## Your task
Each line containing the word "this" should be found and copied.
** begin Entries **
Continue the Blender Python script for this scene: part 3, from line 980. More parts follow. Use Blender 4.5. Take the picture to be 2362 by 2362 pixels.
** end Entries **
** begin Entries **
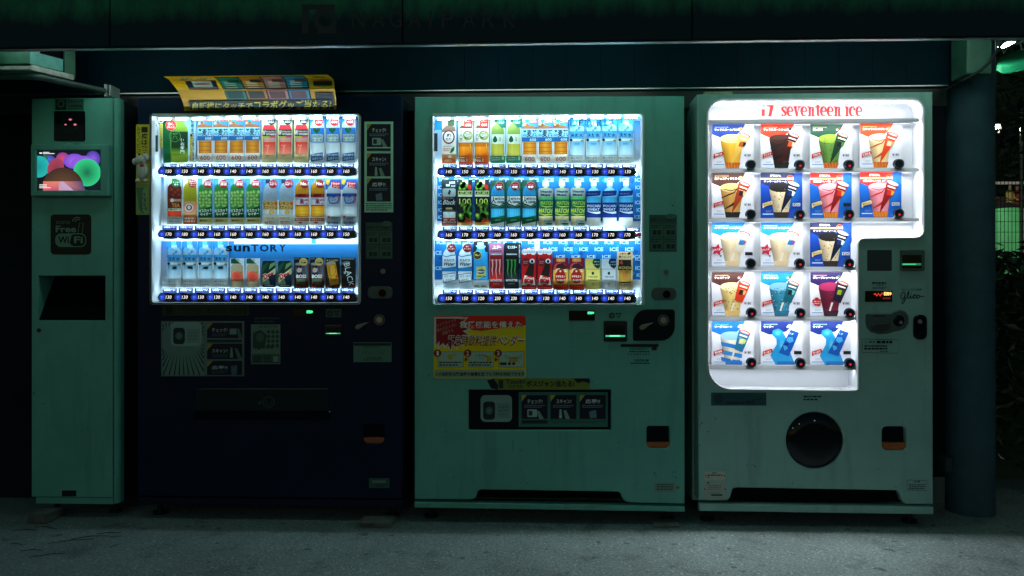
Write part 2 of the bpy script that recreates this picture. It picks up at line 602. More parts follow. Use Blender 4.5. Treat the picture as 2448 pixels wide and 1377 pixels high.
** end Entries **
** begin Entries **
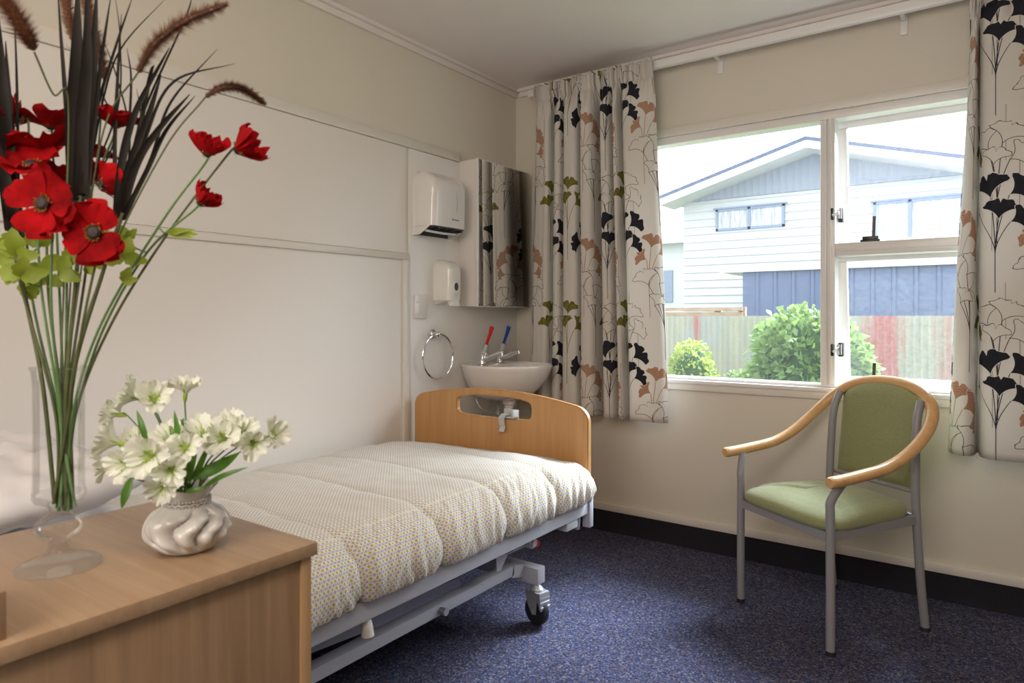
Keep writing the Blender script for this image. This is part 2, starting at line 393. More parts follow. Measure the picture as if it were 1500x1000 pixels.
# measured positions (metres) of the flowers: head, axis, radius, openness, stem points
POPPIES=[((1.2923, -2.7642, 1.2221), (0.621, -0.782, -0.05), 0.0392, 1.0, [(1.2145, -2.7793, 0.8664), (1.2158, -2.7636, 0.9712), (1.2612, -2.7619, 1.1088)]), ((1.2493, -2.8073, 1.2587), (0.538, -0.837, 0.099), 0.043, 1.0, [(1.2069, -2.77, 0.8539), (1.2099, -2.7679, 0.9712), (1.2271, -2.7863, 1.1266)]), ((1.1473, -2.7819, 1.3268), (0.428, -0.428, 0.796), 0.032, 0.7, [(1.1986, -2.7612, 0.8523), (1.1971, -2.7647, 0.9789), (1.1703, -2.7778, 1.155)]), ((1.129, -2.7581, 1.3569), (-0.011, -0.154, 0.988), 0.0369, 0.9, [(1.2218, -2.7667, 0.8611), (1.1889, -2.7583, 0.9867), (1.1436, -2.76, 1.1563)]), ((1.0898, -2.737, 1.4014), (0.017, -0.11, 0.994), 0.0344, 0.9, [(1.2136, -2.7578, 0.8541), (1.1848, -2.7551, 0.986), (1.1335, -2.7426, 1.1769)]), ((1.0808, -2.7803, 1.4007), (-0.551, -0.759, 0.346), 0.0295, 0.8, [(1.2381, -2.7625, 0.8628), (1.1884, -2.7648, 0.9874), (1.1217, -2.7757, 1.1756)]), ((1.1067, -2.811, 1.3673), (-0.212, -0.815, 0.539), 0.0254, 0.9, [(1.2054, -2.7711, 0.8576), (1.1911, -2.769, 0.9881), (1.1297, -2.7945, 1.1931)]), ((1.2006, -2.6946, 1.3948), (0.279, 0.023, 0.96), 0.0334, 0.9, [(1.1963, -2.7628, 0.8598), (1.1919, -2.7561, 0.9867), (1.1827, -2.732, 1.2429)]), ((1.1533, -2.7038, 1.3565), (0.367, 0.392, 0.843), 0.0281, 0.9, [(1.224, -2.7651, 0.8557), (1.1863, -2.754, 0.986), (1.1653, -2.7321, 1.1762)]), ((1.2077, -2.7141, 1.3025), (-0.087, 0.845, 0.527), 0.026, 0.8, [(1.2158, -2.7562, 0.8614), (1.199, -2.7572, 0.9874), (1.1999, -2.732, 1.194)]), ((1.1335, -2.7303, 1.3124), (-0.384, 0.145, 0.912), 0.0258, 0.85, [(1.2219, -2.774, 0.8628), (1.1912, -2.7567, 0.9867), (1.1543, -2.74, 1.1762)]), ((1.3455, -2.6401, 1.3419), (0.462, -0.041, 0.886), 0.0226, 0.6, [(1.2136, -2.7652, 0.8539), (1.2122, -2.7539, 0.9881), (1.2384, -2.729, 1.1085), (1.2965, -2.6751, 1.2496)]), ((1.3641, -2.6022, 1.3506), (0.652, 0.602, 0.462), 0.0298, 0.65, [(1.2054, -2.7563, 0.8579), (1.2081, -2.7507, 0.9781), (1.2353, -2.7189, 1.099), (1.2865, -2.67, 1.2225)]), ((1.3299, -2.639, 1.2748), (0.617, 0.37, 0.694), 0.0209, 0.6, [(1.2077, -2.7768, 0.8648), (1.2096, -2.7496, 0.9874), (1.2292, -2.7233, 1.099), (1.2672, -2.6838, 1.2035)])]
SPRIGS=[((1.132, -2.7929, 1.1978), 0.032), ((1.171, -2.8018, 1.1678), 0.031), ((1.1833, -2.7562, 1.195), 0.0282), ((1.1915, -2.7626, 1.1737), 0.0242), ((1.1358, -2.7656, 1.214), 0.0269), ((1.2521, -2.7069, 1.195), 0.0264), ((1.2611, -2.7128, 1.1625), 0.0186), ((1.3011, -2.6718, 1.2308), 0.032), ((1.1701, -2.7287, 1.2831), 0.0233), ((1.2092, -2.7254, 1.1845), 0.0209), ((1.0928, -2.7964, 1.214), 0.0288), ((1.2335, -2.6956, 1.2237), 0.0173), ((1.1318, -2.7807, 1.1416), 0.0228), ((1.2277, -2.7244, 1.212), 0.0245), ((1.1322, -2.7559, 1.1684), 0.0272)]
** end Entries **
## Worked answer
Continue the Blender Python script for this scene: part 3, from line 980. More parts follow. Use Blender 4.5. Take the picture to be 2362 by 2362 pixels.
Write part 2 of the bpy script that recreates this picture. It picks up at line 602. More parts follow. Use Blender 4.5. Treat the picture as 2448 pixels wide and 1377 pixels high.
Keep writing the Blender script for this image. This is part 2, starting at line 393. More parts follow. Measure the picture as if it were 1500x1000 pixels.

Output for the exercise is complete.